Assignment 3: Simulation Instructions for Standard Printouts
Assignment 3: Simulation
Instructions for Standard Printouts of @Risk Simulation Models
The first four problems should use @Risk and the Simulation standard printouts should consist of three sheets.
The first sheet is a values printout of your spreadsheet, showing your model as it normally appears on the screen. Note that the numbers shown on this printout reflect the outcome of a single recalculation of the spreadsheet, that is, a sample of size 1. That means it doesn't tell you what the best answer is, the way the values printout does for an optimization model — it's just a single possible realization of what might happen.
The next sheet is a formulas printout of your spreadsheet model, with each cell showing a formula rather than a value. Unlike optimization models, it is not necessary to put annotations on this sheet.
For simulations that contain large numbers of similar rows, it is OK to omit the repetitive rows from the values and formulas sheets by truncating the printout or using the “hide rows” command (select the rows to hide, right-click your selection, and then click Hide).
Both the values and formulas printout sheets should have row and column headings (A, B, C, … along the top and 1, 2, 3, … along the side).
The third sheet is the @RISK simulation output report for your model.
To the output report printout, you should add annotations indicating the answer to whatever problem was posed in the homework problem. These annotations may be done by hand or in Excel. An example annotation: “Scenario 5 has the highest average profit, and corresponds to a stocking level of 75. Therefore I would recommend stocking 75 calendars to achieve the highest expected profit.”

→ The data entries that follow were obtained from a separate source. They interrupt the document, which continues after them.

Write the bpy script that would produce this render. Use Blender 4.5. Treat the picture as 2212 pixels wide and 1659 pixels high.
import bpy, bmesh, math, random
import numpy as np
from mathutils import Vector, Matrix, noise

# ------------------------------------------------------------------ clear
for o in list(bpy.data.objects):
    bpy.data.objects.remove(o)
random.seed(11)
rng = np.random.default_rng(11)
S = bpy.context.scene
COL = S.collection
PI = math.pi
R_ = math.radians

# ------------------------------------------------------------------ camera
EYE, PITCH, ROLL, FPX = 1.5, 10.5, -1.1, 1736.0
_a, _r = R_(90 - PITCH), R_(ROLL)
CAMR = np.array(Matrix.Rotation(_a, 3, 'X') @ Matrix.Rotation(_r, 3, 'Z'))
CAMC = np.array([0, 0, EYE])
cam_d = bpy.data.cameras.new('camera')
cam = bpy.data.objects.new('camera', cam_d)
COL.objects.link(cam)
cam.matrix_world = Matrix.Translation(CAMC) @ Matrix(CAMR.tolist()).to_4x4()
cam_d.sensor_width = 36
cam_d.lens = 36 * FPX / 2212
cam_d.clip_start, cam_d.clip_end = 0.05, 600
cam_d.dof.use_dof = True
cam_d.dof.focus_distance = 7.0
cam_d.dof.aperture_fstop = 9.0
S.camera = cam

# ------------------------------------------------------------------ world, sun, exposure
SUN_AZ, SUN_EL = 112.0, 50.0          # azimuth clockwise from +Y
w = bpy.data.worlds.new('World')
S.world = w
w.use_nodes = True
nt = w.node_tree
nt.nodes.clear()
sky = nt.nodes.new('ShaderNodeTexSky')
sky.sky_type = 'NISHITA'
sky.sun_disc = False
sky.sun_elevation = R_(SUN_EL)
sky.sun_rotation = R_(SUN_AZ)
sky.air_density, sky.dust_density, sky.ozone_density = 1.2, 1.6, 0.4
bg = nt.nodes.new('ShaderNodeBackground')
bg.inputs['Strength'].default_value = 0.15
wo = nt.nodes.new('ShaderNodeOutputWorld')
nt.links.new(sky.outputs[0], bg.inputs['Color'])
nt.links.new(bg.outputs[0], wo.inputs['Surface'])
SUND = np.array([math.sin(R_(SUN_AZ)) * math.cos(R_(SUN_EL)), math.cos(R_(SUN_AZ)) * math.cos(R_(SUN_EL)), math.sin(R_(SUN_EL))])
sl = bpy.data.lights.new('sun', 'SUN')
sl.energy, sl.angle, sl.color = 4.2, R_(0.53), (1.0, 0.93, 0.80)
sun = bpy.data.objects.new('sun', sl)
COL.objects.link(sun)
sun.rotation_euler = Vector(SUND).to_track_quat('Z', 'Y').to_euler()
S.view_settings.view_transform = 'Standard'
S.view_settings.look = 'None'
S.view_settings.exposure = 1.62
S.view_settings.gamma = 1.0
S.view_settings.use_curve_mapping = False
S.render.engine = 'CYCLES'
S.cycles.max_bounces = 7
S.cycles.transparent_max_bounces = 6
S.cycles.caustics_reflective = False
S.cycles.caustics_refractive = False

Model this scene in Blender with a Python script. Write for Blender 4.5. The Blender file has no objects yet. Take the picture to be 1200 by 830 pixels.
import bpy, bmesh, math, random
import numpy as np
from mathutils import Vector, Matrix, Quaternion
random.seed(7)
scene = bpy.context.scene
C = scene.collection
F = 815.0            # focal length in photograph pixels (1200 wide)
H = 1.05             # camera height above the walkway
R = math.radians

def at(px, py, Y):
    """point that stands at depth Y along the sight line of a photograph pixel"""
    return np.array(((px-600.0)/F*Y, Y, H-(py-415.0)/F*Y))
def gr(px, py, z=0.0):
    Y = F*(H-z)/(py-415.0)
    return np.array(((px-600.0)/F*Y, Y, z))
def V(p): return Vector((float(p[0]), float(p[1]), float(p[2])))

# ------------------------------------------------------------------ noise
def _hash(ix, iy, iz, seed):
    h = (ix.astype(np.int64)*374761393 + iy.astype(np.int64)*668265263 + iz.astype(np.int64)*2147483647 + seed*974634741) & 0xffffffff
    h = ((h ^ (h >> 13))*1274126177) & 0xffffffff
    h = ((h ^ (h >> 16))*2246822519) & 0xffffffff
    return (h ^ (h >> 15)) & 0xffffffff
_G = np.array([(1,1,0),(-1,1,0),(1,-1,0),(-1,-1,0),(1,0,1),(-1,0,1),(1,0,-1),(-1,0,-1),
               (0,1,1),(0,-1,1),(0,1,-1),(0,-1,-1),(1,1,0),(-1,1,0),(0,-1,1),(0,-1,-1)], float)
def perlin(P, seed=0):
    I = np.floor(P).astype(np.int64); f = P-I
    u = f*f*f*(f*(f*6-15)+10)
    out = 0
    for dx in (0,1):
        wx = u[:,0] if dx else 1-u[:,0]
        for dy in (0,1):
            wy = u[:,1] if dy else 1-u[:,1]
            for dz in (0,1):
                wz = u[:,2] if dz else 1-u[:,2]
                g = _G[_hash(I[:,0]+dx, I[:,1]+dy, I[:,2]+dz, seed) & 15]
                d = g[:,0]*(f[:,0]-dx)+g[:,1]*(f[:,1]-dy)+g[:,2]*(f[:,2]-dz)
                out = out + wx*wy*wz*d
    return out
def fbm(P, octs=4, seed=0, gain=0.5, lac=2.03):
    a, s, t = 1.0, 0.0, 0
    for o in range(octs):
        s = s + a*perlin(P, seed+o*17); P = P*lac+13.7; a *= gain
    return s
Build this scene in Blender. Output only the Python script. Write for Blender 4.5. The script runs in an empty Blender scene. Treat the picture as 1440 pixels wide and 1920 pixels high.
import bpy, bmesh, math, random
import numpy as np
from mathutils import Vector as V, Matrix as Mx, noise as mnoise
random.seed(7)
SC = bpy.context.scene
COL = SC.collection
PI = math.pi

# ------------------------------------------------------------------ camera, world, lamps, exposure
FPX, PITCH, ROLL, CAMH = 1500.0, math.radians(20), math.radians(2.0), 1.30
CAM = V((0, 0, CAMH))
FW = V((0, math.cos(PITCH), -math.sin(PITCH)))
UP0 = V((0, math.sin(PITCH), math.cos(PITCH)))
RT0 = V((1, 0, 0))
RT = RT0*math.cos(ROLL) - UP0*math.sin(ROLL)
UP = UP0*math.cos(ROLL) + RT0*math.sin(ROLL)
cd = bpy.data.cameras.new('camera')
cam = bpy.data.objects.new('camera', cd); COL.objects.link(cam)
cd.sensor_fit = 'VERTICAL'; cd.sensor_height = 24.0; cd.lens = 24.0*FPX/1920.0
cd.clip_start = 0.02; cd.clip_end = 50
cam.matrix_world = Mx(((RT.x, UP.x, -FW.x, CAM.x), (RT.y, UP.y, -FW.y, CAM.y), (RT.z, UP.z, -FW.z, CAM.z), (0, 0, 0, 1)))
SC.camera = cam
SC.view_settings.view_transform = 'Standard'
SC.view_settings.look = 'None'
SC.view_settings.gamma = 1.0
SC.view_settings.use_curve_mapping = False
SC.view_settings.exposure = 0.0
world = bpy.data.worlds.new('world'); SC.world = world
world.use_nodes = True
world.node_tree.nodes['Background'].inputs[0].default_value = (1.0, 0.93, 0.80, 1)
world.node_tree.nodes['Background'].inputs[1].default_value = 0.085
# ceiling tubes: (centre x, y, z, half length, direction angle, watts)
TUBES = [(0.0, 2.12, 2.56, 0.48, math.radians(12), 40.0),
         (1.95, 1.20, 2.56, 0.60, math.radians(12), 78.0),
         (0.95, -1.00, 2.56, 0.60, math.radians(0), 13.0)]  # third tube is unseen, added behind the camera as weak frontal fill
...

Note that, due to the random nature of these simulations, it is possible for two people with correct solutions to get slightly differing answers for things like average profit or average cost. Generally, however, you should get the same choice for the optimal strategy unless there are two choices that are very close in average profit/cost.
Problem 1 (Team): Computer Support Problem
Your company has 200 personal computers. Each computer has a 5% probability, independent of all other computers, of encountering a hardware problem on any given day. Most hardware problems require 3/4 of an hour of attention from a computer support technician (CST). Each problem that occurs, however, has a 30% chance (independent of all other problems) of developing into a more serious problem requiring an extra 2 hours of attention from a CST.
Each CST can spend up to 6 hours per day fixing problems, and costs the company $300 per day. Every CST hired must be paid their full salary each day, whether or not they have sufficient work to keep them busy. If the company does not have enough CST's to solve all the problems occurring on a given day, it hires an outside firm that charges $95 per hour. You are trying to decide whether to hire 1, 2, 3, or 4 CST's.
Which option gives the lowest average cost per day? With this number, what is the average number of hours of support per day you must buy from the outside firm?